* _DIRECTIONS_:
Copy all of the material exactly. Pictures are not to appear in the copy.

::::::

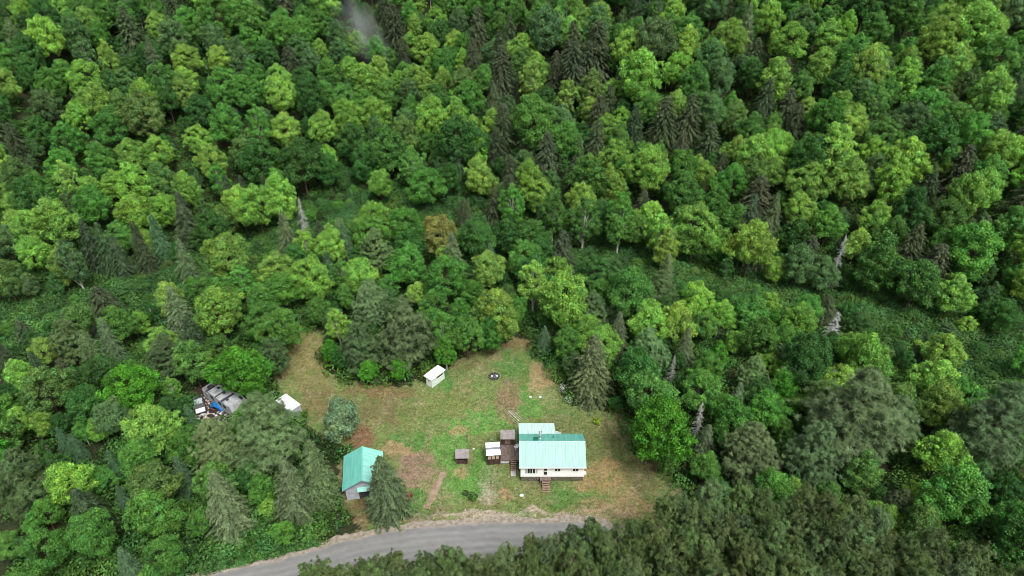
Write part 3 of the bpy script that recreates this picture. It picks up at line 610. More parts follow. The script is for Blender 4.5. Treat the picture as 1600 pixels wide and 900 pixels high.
for it in AUTO:
    o, kind, tone, x, y, hh, rr_ = it; px, py, _ = [float(v) for v in proj(x, y, T1(x, y)+hh)]
    nm, ax_, ay_ = min(LMX, key=lambda q: math.hypot(q[1]-px, q[2]-py)); dx_, dy_ = px-ax_, py-ay_; an = math.degrees(math.atan2(-dy_, dx_)) % 360
    dr = ['right of', 'upper right of', 'straight above', 'upper left of', 'left of', 'lower left of', 'straight below', 'lower right of'][int(((an+22.5) % 360)//45)]
    bk.setdefault((TW[tone], kind, nm, dr), []).append((math.hypot(dx_, dy_), o))
ORD = ['nearest', 'second nearest', 'third nearest', 'fourth nearest', 'fifth nearest', 'sixth nearest', 'seventh nearest', 'eighth nearest', 'ninth nearest']
KS = dict(V='valley shrub', M='leafy tree', P='slender tree', S='spruce', C='drooping conifer', W='feathery pine', R='plantation pine', L='bushy tree', X='dead conifer')
for (tw_, kind, nm, dr), l in bk.items():
    l.sort(key=lambda q: q[0])
    for k, (dd, o) in enumerate(l):
        w_ = f"{tw_} {KS[kind]}"
        if k < 9: o['label'] = f"{w_}, {ORD[k]} {dr} the {nm}"; o['group'] = f"{w_}s {'of the plantation' if kind == 'R' else 'of the forest'}"
        else: o['label'] = f"{w_}, farther ones {dr} the {nm}"; o['group'] = f"farther {w_}s {dr} the {nm}"
print('TREES', counts, sum(counts.values()), 'maxlab', max(len(q[1]['label'].split()) for l in bk.values() for q in l))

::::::

* _EXERCISE OUTPUT_:
Write part 3 of the bpy script that recreates this picture. It picks up at line 610. More parts follow. The script is for Blender 4.5. Treat the picture as 1600 pixels wide and 900 pixels high.
for it in AUTO:
    o, kind, tone, x, y, hh, rr_ = it; px, py, _ = [float(v) for v in proj(x, y, T1(x, y)+hh)]
    nm, ax_, ay_ = min(LMX, key=lambda q: math.hypot(q[1]-px, q[2]-py)); dx_, dy_ = px-ax_, py-ay_; an = math.degrees(math.atan2(-dy_, dx_)) % 360
    dr = ['right of', 'upper right of', 'straight above', 'upper left of', 'left of', 'lower left of', 'straight below', 'lower right of'][int(((an+22.5) % 360)//45)]
    bk.setdefault((TW[tone], kind, nm, dr), []).append((math.hypot(dx_, dy_), o))
ORD = ['nearest', 'second nearest', 'third nearest', 'fourth nearest', 'fifth nearest', 'sixth nearest', 'seventh nearest', 'eighth nearest', 'ninth nearest']
KS = dict(V='valley shrub', M='leafy tree', P='slender tree', S='spruce', C='drooping conifer', W='feathery pine', R='plantation pine', L='bushy tree', X='dead conifer')
for (tw_, kind, nm, dr), l in bk.items():
    l.sort(key=lambda q: q[0])
    for k, (dd, o) in enumerate(l):
        w_ = f"{tw_} {KS[kind]}"
        if k < 9: o['label'] = f"{w_}, {ORD[k]} {dr} the {nm}"; o['group'] = f"{w_}s {'of the plantation' if kind == 'R' else 'of the forest'}"
        else: o['label'] = f"{w_}, farther ones {dr} the {nm}"; o['group'] = f"farther {w_}s {dr} the {nm}"
print('TREES', counts, sum(counts.values()), 'maxlab', max(len(q[1]['label'].split()) for l in bk.values() for q in l))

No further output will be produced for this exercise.